Les archéologues cherchent à comprendre pourquoi il y a quasiment 2 siècles d’écart entre l’abandon de certains fonds de cabane et le comblement définitif des silos.
3. Bâtiment Haut-Empire romain
(entre 27 avant J-C et 192 après J-C)
Ce bâti a été mis au jour sous 20 cm de sédiments car il est situé au début de la pente sous le château, à la limite de la pinède.
Il est construit en pierres équarries (taillées de façon succincte, pour rendre les angles à peu près droits).
Des fragments de cruche et de dolium ont été retrouvés ainsi qu’un seuil de porte gallo-romain proche de sa position initiale.
Sur le côté du bâti, on peut voir 2 petites cellules et une sépulture d’immature inhumé (enfant de 5 à 10 ans).
En l’état des recherches, il est impossible de connaître la fonction de ce bâti romain.
4. Four culinaire extérieur
Il est daté entre le IVe et le VIe siècles (haut Moyen Âge).

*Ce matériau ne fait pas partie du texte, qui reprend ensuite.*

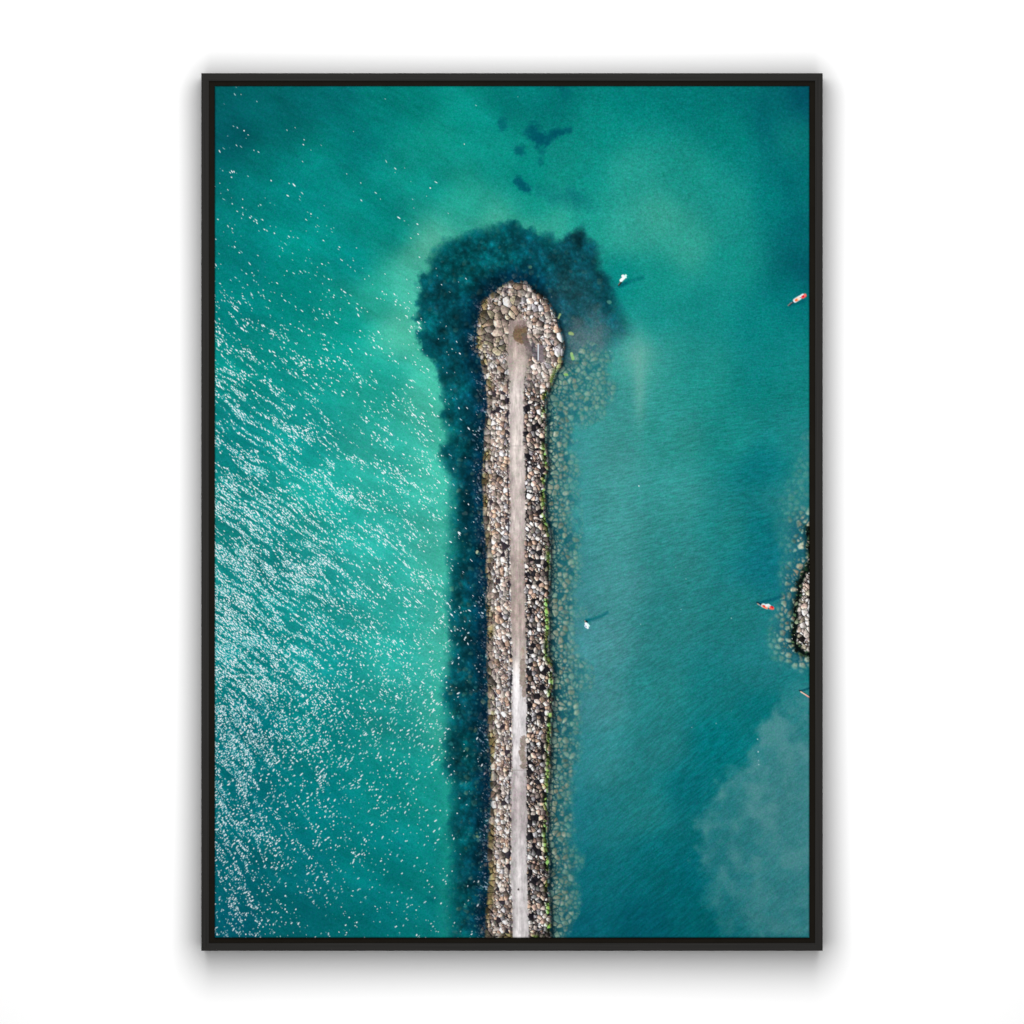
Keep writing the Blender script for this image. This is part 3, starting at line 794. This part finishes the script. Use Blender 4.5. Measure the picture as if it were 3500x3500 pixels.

Il se compose :
– d’une chambre de chauffe circulaire sur un radier de fondation
– devant, l’alandier pour enfourner les braises chaudes
– devant l’alandier, une petite fosse appelée cendrier.
Autour du four ont été trouvés des fragments d’os d’animaux, notamment une mâchoire de gros mammifère (cheval ou bœuf?)
5. Trace de bâti médiéval
Il est daté du VIe/VIIe siècle.
Pour l’instant, les archéologues n’ont aucune idée sur la fonction de ce bâti, de petite taille, donc pas à usage domestique, qui occupe une place centrale sur le site.
Il est composé d’une seule pièce.
6. Structure bâtie
Elle est postérieure au Xe siècle. Les murs sont faits avec des blocs taillés. Elle est composé d’une unité domestiques avec 2 cellules équivalentes.
On y observe le phénomène de réemploi : dans les murs, on trouve des fragments d’autel funéraire datant du 1er siècle (contemporain de la Maison Carrée)
Le fragment de pierre (photo de droite) est un décor en rinceau (motif ornemental constitué d’une arabesque de feuillages, de fleurs ou de fruits sculptée ou peinte servant d’ornement en architecture ou dans les arts décoratifs) avec frise.
À proximité, un seuil de porte en calcaire tendre exogène (ne provenant pas des environs), photographié ci-dessous, a été trouvé dans un fond de cabane abandonné dans le courant du VIIe siècle.
Les traces de taille sur l’avant, ainsi que des ancrages sur le côté, sont nettement visibles sur la photo.
Une fois les fouilles terminées, l’équipe archéologique travaillera sur les vestiges récupérés (ossements, tessons divers, terre des silos, etc) pour approfondir leurs recherches.
Les résultats des recherches de terrain et des recherches en laboratoire devraient être publiés par Mosaïques Archéologie dans 2 ans.